Przyswojenie sobie przez pisarzy współczesnego myślenia naukowego z właściwymi mu śmiałymi hipotezami, przezwyciężenie ograniczających twórcę wymagań, z wyjątkiem oczywiście ideowo— artystycznych, odejście od problematyki technicznej na rzecz etycznej — wszystko to niezmiernie rozszerzyło tematykę i doprowadziło do późniejszej dyferencji gatunków: fantastyka społeczna, filozoficzna, polityczna, psychologiczna, techniczna, przygodowa, humorystyczna, baśniowa itp.
Szeroki jest wachlarz jej zadań i możliwości. Niektórzy teoretycy, idąc za myślą Jefremowa, uważają, że fantastyka powinna być naukowa, to znaczy opierać swoje założenia na istniejących naukowych ideach i dających się przewidzieć możliwościach techniki. Inni, na przykład bracia Strugaccy, sądzą, że nie ma i nie może być zasadniczych różnic między fantastyką naukową a nienaukową, gdyż każda z nich jest przede wszystkim literaturą i jako taka powinna mieć walory artystyczne.
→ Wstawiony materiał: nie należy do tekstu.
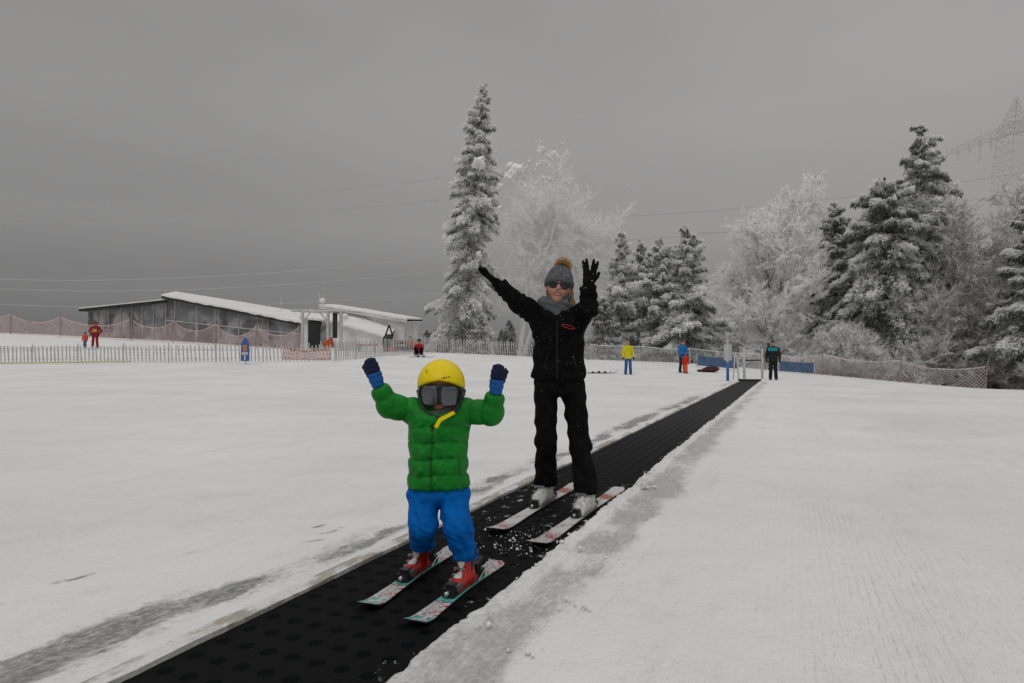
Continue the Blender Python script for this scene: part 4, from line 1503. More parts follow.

Tymczasem wielu spośród pisarzy widzi w fantastyce po prostu współczesną baśń. Utalentowany poeta Wadim Szefner, mający również osiągnięcia w prozie fantastycznej, tak mówi: „Bajeczność, niezwykłość, możliwość tworzenia cudów, stawiania bohaterów w niespotykanych sytuacjach — oto co mnie przyciąga”.
Jakkolwiek różnorodna jest fantastyka, coraz wyraźniej daje się odczuwać dążenie do zwalczenia granicy dzielącej ją od tak zwanej wielkiej literatury.
Pod tym względem godne są uwagi przełożone na wiele języków powieści Arkadego i Borysa Strugackich. Nie bojąc się okrutnej prawdy, bracia współautorzy analizują skostniałe, zrutynizowane formy bytu społecznego i świadomości, hamujące ogólnoludzki postęp, a także zmuszają do zastanowienia się nad trudnymi i niebezpiecznymi zagadnieniami rozwoju cywilizacji (Trudno być bogiem, Miliard lat do końca świata, Chiszcznyje wieszczi wielka i inne).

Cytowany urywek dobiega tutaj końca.